Stated problem:
It is required that all of the data be written out exactly.

Data segment:
BEGIN

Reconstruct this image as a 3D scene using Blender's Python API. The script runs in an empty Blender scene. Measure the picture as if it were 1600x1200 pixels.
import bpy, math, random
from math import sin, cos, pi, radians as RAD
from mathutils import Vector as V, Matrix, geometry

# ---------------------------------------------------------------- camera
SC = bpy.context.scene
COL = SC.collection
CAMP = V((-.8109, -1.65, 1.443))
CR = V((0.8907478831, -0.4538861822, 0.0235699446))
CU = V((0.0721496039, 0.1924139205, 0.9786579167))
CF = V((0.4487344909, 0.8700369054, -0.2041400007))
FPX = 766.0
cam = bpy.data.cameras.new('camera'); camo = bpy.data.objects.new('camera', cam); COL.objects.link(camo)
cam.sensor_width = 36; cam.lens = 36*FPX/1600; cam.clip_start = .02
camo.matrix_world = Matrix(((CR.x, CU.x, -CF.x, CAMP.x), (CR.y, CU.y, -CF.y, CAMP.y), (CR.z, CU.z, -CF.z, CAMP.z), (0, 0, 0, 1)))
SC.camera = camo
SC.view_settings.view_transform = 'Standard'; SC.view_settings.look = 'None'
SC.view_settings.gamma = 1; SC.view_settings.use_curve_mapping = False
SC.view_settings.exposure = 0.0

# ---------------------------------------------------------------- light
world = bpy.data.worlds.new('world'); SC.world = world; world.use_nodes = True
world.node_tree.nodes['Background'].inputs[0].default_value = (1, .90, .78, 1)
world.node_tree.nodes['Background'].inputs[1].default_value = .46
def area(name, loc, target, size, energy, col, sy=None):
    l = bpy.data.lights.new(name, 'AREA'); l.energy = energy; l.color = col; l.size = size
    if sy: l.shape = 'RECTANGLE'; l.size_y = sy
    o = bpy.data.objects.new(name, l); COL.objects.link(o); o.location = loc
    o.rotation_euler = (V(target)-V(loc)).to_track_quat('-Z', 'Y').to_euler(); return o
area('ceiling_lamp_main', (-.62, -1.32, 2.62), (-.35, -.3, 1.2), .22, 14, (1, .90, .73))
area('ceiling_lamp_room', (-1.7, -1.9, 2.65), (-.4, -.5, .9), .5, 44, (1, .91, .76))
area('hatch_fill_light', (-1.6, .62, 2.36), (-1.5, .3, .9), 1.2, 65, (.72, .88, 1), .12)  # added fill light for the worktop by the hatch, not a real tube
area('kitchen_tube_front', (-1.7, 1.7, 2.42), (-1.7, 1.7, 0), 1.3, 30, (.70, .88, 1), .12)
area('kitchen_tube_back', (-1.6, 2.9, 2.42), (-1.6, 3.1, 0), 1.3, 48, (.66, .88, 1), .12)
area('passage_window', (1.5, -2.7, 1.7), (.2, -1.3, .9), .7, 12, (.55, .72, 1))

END

Exercise response:
Reconstruct this image as a 3D scene using Blender's Python API. The script runs in an empty Blender scene. Measure the picture as if it were 1600x1200 pixels.
import bpy, math, random
from math import sin, cos, pi, radians as RAD
from mathutils import Vector as V, Matrix, geometry

# ---------------------------------------------------------------- camera
SC = bpy.context.scene
COL = SC.collection
CAMP = V((-.8109, -1.65, 1.443))
CR = V((0.8907478831, -0.4538861822, 0.0235699446))
CU = V((0.0721496039, 0.1924139205, 0.9786579167))
CF = V((0.4487344909, 0.8700369054, -0.2041400007))
FPX = 766.0
cam = bpy.data.cameras.new('camera'); camo = bpy.data.objects.new('camera', cam); COL.objects.link(camo)
cam.sensor_width = 36; cam.lens = 36*FPX/1600; cam.clip_start = .02
camo.matrix_world = Matrix(((CR.x, CU.x, -CF.x, CAMP.x), (CR.y, CU.y, -CF.y, CAMP.y), (CR.z, CU.z, -CF.z, CAMP.z), (0, 0, 0, 1)))
SC.camera = camo
SC.view_settings.view_transform = 'Standard'; SC.view_settings.look = 'None'
SC.view_settings.gamma = 1; SC.view_settings.use_curve_mapping = False
SC.view_settings.exposure = 0.0

# ---------------------------------------------------------------- light
world = bpy.data.worlds.new('world'); SC.world = world; world.use_nodes = True
world.node_tree.nodes['Background'].inputs[0].default_value = (1, .90, .78, 1)
world.node_tree.nodes['Background'].inputs[1].default_value = .46
def area(name, loc, target, size, energy, col, sy=None):
    l = bpy.data.lights.new(name, 'AREA'); l.energy = energy; l.color = col; l.size = size
    if sy: l.shape = 'RECTANGLE'; l.size_y = sy
    o = bpy.data.objects.new(name, l); COL.objects.link(o); o.location = loc
    o.rotation_euler = (V(target)-V(loc)).to_track_quat('-Z', 'Y').to_euler(); return o
area('ceiling_lamp_main', (-.62, -1.32, 2.62), (-.35, -.3, 1.2), .22, 14, (1, .90, .73))
area('ceiling_lamp_room', (-1.7, -1.9, 2.65), (-.4, -.5, .9), .5, 44, (1, .91, .76))
area('hatch_fill_light', (-1.6, .62, 2.36), (-1.5, .3, .9), 1.2, 65, (.72, .88, 1), .12)  # added fill light for the worktop by the hatch, not a real tube
area('kitchen_tube_front', (-1.7, 1.7, 2.42), (-1.7, 1.7, 0), 1.3, 30, (.70, .88, 1), .12)
area('kitchen_tube_back', (-1.6, 2.9, 2.42), (-1.6, 3.1, 0), 1.3, 48, (.66, .88, 1), .12)
area('passage_window', (1.5, -2.7, 1.7), (.2, -1.3, .9), .7, 12, (.55, .72, 1))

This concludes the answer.